Lines of data
# # # # # # #
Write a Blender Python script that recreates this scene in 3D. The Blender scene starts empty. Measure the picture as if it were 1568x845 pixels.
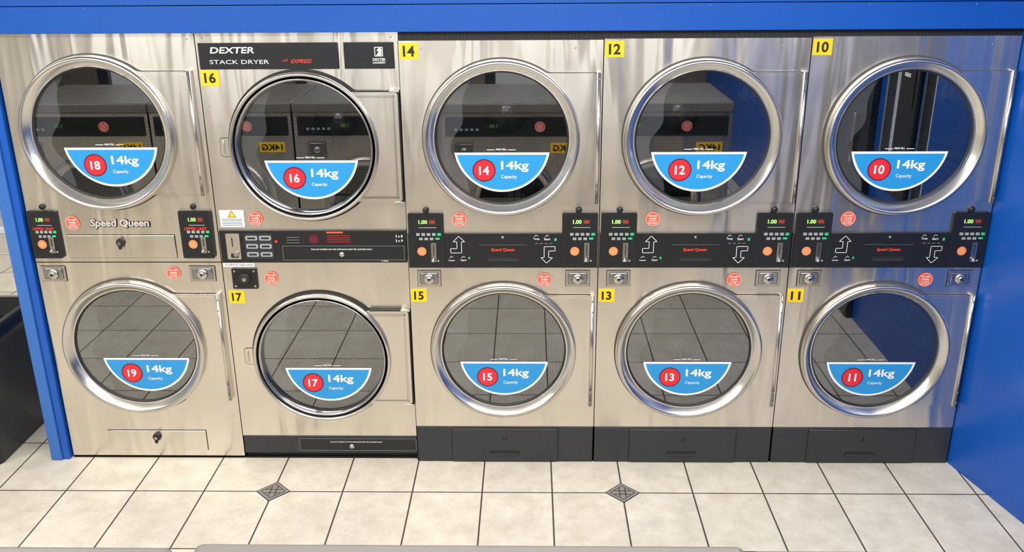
import bpy, bmesh, math, random
from mathutils import Vector, Matrix
from math import pi, sin, cos, atan2, radians
scene=bpy.context.scene
scene.view_settings.view_transform='Standard'

# ------------------------------------------------------------------ materials
def srgb(r,g,b):
    f=lambda c:(c/255/12.92 if c/255<=.04045 else ((c/255+.055)/1.055)**2.4)
    return (f(r),f(g),f(b),1)
def base(name):
    m=bpy.data.materials.new(name); m.use_nodes=True
    nt=m.node_tree; return m,nt,nt.nodes['Principled BSDF']
def plain(name,col,rough=.5,metal=0,emit=0,spec=None,var=0,vs=30):
    m,nt,p=base(name)
    p.inputs['Base Color'].default_value=col
    p.inputs['Roughness'].default_value=rough
    p.inputs['Metallic'].default_value=metal
    if spec is not None: p.inputs['Specular IOR Level'].default_value=spec
    if emit:
        p.inputs['Emission Color'].default_value=col; p.inputs['Emission Strength'].default_value=emit
    if var:
        N=nt.nodes.new; tc=N('ShaderNodeTexCoord'); n=N('ShaderNodeTexNoise'); n.inputs['Scale'].default_value=vs
        n.inputs['Detail'].default_value=4
        mr=N('ShaderNodeMapRange'); mr.inputs[3].default_value=1-var; mr.inputs[4].default_value=1+var
        h=N('ShaderNodeHueSaturation'); h.inputs['Color'].default_value=col
        nt.links.new(tc.outputs['Object'],n.inputs['Vector']); nt.links.new(n.outputs['Fac'],mr.inputs[0])
        nt.links.new(mr.outputs[0],h.inputs['Value']); nt.links.new(h.outputs[0],p.inputs['Base Color'])
    return m
def steel(name,col,rough=.24,aniso=.7,bump=.4):
    m,nt,p=base(name); N=nt.nodes.new; L=nt.links.new
    p.inputs['Metallic'].default_value=1
    p.inputs['Anisotropic'].default_value=aniso
    p.inputs['Anisotropic Rotation'].default_value=.25   # grain runs horizontally: highlights stretch vertically
    tg=N('ShaderNodeTangent'); tg.direction_type='RADIAL'; tg.axis='Z'
    L(tg.outputs[0],p.inputs['Tangent'])
    geo=N('ShaderNodeNewGeometry')
    mp=N('ShaderNodeMapping'); mp.inputs['Scale'].default_value=(4.6,1,.7)
    L(geo.outputs['Position'],mp.inputs['Vector'])
    n=N('ShaderNodeTexNoise'); n.inputs['Scale'].default_value=1.5; n.inputs['Detail'].default_value=1.5; n.inputs['Distortion'].default_value=.8
    L(mp.outputs[0],n.inputs['Vector'])
    bp=N('ShaderNodeBump'); bp.inputs['Strength'].default_value=bump; bp.inputs['Distance'].default_value=.035
    L(n.outputs['Fac'],bp.inputs['Height']); L(bp.outputs[0],p.inputs['Normal'])
    g=N('ShaderNodeTexNoise'); g.inputs['Scale'].default_value=5; g.inputs['Detail'].default_value=3
    L(geo.outputs['Position'],g.inputs['Vector'])
    r1=N('ShaderNodeMapRange'); r1.inputs[3].default_value=rough-.03; r1.inputs[4].default_value=rough+.06
    L(g.outputs['Fac'],r1.inputs[0]); L(r1.outputs[0],p.inputs['Roughness'])
    r2=N('ShaderNodeMapRange'); r2.inputs[3].default_value=.95; r2.inputs[4].default_value=1.05
    L(g.outputs['Fac'],r2.inputs[0])
    h=N('ShaderNodeHueSaturation'); h.inputs['Color'].default_value=col
    L(r2.outputs[0],h.inputs['Value']); L(h.outputs[0],p.inputs['Base Color'])
    return m
def glassmat(name,fac=.22,tint=.5):
    m=bpy.data.materials.new(name); m.use_nodes=True; nt=m.node_tree; nt.nodes.clear(); N=nt.nodes.new; L=nt.links.new
    o=N('ShaderNodeOutputMaterial'); mx=N('ShaderNodeMixShader'); t=N('ShaderNodeBsdfTransparent'); g=N('ShaderNodeBsdfGlossy')
    t.inputs[0].default_value=(tint,tint*1.02,tint*1.04,1); g.inputs['Roughness'].default_value=.01
    g.inputs[0].default_value=(.95,.98,1,1)
    lw=N('ShaderNodeLayerWeight'); lw.inputs[0].default_value=.25
    mr=N('ShaderNodeMapRange'); mr.inputs[3].default_value=fac; mr.inputs[4].default_value=.9
    L(lw.outputs['Fresnel'],mr.inputs[0]); L(mr.outputs[0],mx.inputs[0]); L(t.outputs[0],mx.inputs[1]); L(g.outputs[0],mx.inputs[2]); L(mx.outputs[0],o.inputs[0])
    return m
def perforated(name,mode):
    m,nt,p=base(name); N=nt.nodes.new; L=nt.links.new
    p.inputs['Metallic'].default_value=.4; p.inputs['Roughness'].default_value=.5
    tc=N('ShaderNodeTexCoord'); s=N('ShaderNodeSeparateXYZ'); L(tc.outputs['Object'],s.inputs[0])
    def M(op,a,b=None):
        n=N('ShaderNodeMath'); n.operation=op
        for i,v in enumerate((a,b)):
            if v is None: continue
            if isinstance(v,(int,float)): n.inputs[i].default_value=v
            else: L(v,n.inputs[i])
        return n.outputs[0]
    pitch=.018
    if mode=='back': A=s.outputs['X']; Bc=s.outputs['Z']
    else: A=s.outputs['Y']; Bc=s.outputs['X']
    a=M('DIVIDE',A,pitch); b=M('DIVIDE',Bc,pitch*.87)
    row=M('FLOOR',b); off=M('MULTIPLY',M('MODULO',M('ABSOLUTE',row),2.0),.5)
    fa=M('SUBTRACT',M('FRACT',M('ADD',a,off)),.5); fb=M('SUBTRACT',M('FRACT',b),.5)
    d=M('SQRT',M('ADD',M('MULTIPLY',fa,fa),M('MULTIPLY',fb,fb)))
    hole=M('LESS_THAN',d,.30)
    mx=N('ShaderNodeMix'); mx.data_type='RGBA'; mx.inputs['A'].default_value=(.12,.12,.122,1); mx.inputs['B'].default_value=(.015,.015,.015,1)
    L(hole,mx.inputs['Factor']); L(mx.outputs['Result'],p.inputs['Base Color'])
    return m
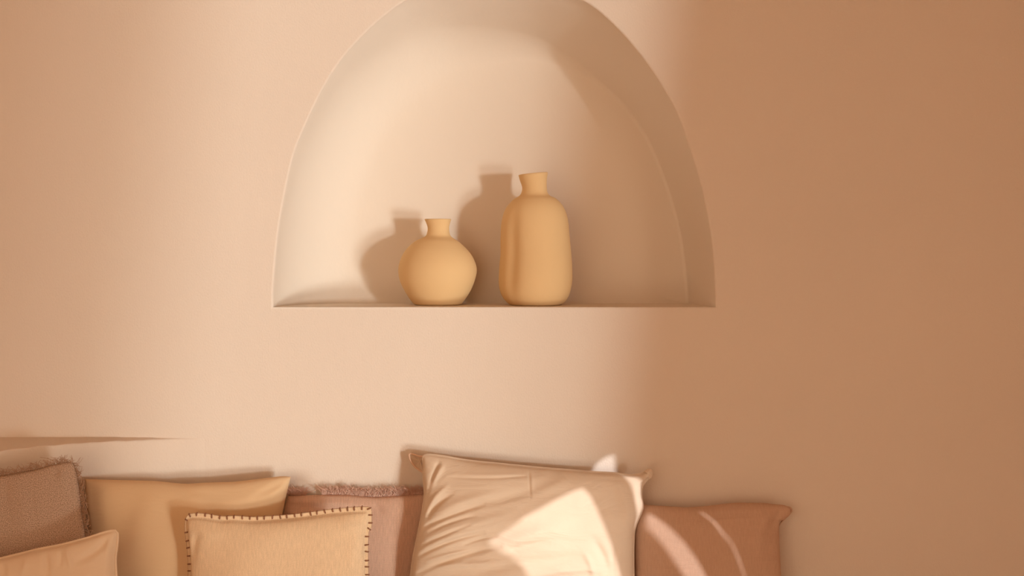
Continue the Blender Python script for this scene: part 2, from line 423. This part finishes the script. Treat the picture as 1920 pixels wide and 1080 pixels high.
# # # # # # #
What this task involves -> Give every record back exactly as it reads, with no images.

Result of the task ->
Write a Blender Python script that recreates this scene in 3D. The Blender scene starts empty. Measure the picture as if it were 1568x845 pixels.
import bpy, bmesh, math, random
from mathutils import Vector, Matrix
from math import pi, sin, cos, atan2, radians
scene=bpy.context.scene
scene.view_settings.view_transform='Standard'

# ------------------------------------------------------------------ materials
def srgb(r,g,b):
    f=lambda c:(c/255/12.92 if c/255<=.04045 else ((c/255+.055)/1.055)**2.4)
    return (f(r),f(g),f(b),1)
def base(name):
    m=bpy.data.materials.new(name); m.use_nodes=True
    nt=m.node_tree; return m,nt,nt.nodes['Principled BSDF']
def plain(name,col,rough=.5,metal=0,emit=0,spec=None,var=0,vs=30):
    m,nt,p=base(name)
    p.inputs['Base Color'].default_value=col
    p.inputs['Roughness'].default_value=rough
    p.inputs['Metallic'].default_value=metal
    if spec is not None: p.inputs['Specular IOR Level'].default_value=spec
    if emit:
        p.inputs['Emission Color'].default_value=col; p.inputs['Emission Strength'].default_value=emit
    if var:
        N=nt.nodes.new; tc=N('ShaderNodeTexCoord'); n=N('ShaderNodeTexNoise'); n.inputs['Scale'].default_value=vs
        n.inputs['Detail'].default_value=4
        mr=N('ShaderNodeMapRange'); mr.inputs[3].default_value=1-var; mr.inputs[4].default_value=1+var
        h=N('ShaderNodeHueSaturation'); h.inputs['Color'].default_value=col
        nt.links.new(tc.outputs['Object'],n.inputs['Vector']); nt.links.new(n.outputs['Fac'],mr.inputs[0])
        nt.links.new(mr.outputs[0],h.inputs['Value']); nt.links.new(h.outputs[0],p.inputs['Base Color'])
    return m
def steel(name,col,rough=.24,aniso=.7,bump=.4):
    m,nt,p=base(name); N=nt.nodes.new; L=nt.links.new
    p.inputs['Metallic'].default_value=1
    p.inputs['Anisotropic'].default_value=aniso
    p.inputs['Anisotropic Rotation'].default_value=.25   # grain runs horizontally: highlights stretch vertically
    tg=N('ShaderNodeTangent'); tg.direction_type='RADIAL'; tg.axis='Z'
    L(tg.outputs[0],p.inputs['Tangent'])
    geo=N('ShaderNodeNewGeometry')
    mp=N('ShaderNodeMapping'); mp.inputs['Scale'].default_value=(4.6,1,.7)
    L(geo.outputs['Position'],mp.inputs['Vector'])
    n=N('ShaderNodeTexNoise'); n.inputs['Scale'].default_value=1.5; n.inputs['Detail'].default_value=1.5; n.inputs['Distortion'].default_value=.8
    L(mp.outputs[0],n.inputs['Vector'])
    bp=N('ShaderNodeBump'); bp.inputs['Strength'].default_value=bump; bp.inputs['Distance'].default_value=.035
    L(n.outputs['Fac'],bp.inputs['Height']); L(bp.outputs[0],p.inputs['Normal'])
    g=N('ShaderNodeTexNoise'); g.inputs['Scale'].default_value=5; g.inputs['Detail'].default_value=3
    L(geo.outputs['Position'],g.inputs['Vector'])
    r1=N('ShaderNodeMapRange'); r1.inputs[3].default_value=rough-.03; r1.inputs[4].default_value=rough+.06
    L(g.outputs['Fac'],r1.inputs[0]); L(r1.outputs[0],p.inputs['Roughness'])
    r2=N('ShaderNodeMapRange'); r2.inputs[3].default_value=.95; r2.inputs[4].default_value=1.05
    L(g.outputs['Fac'],r2.inputs[0])
    h=N('ShaderNodeHueSaturation'); h.inputs['Color'].default_value=col
    L(r2.outputs[0],h.inputs['Value']); L(h.outputs[0],p.inputs['Base Color'])
    return m
def glassmat(name,fac=.22,tint=.5):
    m=bpy.data.materials.new(name); m.use_nodes=True; nt=m.node_tree; nt.nodes.clear(); N=nt.nodes.new; L=nt.links.new
    o=N('ShaderNodeOutputMaterial'); mx=N('ShaderNodeMixShader'); t=N('ShaderNodeBsdfTransparent'); g=N('ShaderNodeBsdfGlossy')
    t.inputs[0].default_value=(tint,tint*1.02,tint*1.04,1); g.inputs['Roughness'].default_value=.01
    g.inputs[0].default_value=(.95,.98,1,1)
    lw=N('ShaderNodeLayerWeight'); lw.inputs[0].default_value=.25
    mr=N('ShaderNodeMapRange'); mr.inputs[3].default_value=fac; mr.inputs[4].default_value=.9
    L(lw.outputs['Fresnel'],mr.inputs[0]); L(mr.outputs[0],mx.inputs[0]); L(t.outputs[0],mx.inputs[1]); L(g.outputs[0],mx.inputs[2]); L(mx.outputs[0],o.inputs[0])
    return m
def perforated(name,mode):
    m,nt,p=base(name); N=nt.nodes.new; L=nt.links.new
    p.inputs['Metallic'].default_value=.4; p.inputs['Roughness'].default_value=.5
    tc=N('ShaderNodeTexCoord'); s=N('ShaderNodeSeparateXYZ'); L(tc.outputs['Object'],s.inputs[0])
    def M(op,a,b=None):
        n=N('ShaderNodeMath'); n.operation=op
        for i,v in enumerate((a,b)):
            if v is None: continue
            if isinstance(v,(int,float)): n.inputs[i].default_value=v
            else: L(v,n.inputs[i])
        return n.outputs[0]
    pitch=.018
    if mode=='back': A=s.outputs['X']; Bc=s.outputs['Z']
    else: A=s.outputs['Y']; Bc=s.outputs['X']
    a=M('DIVIDE',A,pitch); b=M('DIVIDE',Bc,pitch*.87)
    row=M('FLOOR',b); off=M('MULTIPLY',M('MODULO',M('ABSOLUTE',row),2.0),.5)
    fa=M('SUBTRACT',M('FRACT',M('ADD',a,off)),.5); fb=M('SUBTRACT',M('FRACT',b),.5)
    d=M('SQRT',M('ADD',M('MULTIPLY',fa,fa),M('MULTIPLY',fb,fb)))
    hole=M('LESS_THAN',d,.30)
    mx=N('ShaderNodeMix'); mx.data_type='RGBA'; mx.inputs['A'].default_value=(.12,.12,.122,1); mx.inputs['B'].default_value=(.015,.015,.015,1)
    L(hole,mx.inputs['Factor']); L(mx.outputs['Result'],p.inputs['Base Color'])
    return m
Continue the Blender Python script for this scene: part 2, from line 423. This part finishes the script. Treat the picture as 1920 pixels wide and 1080 pixels high.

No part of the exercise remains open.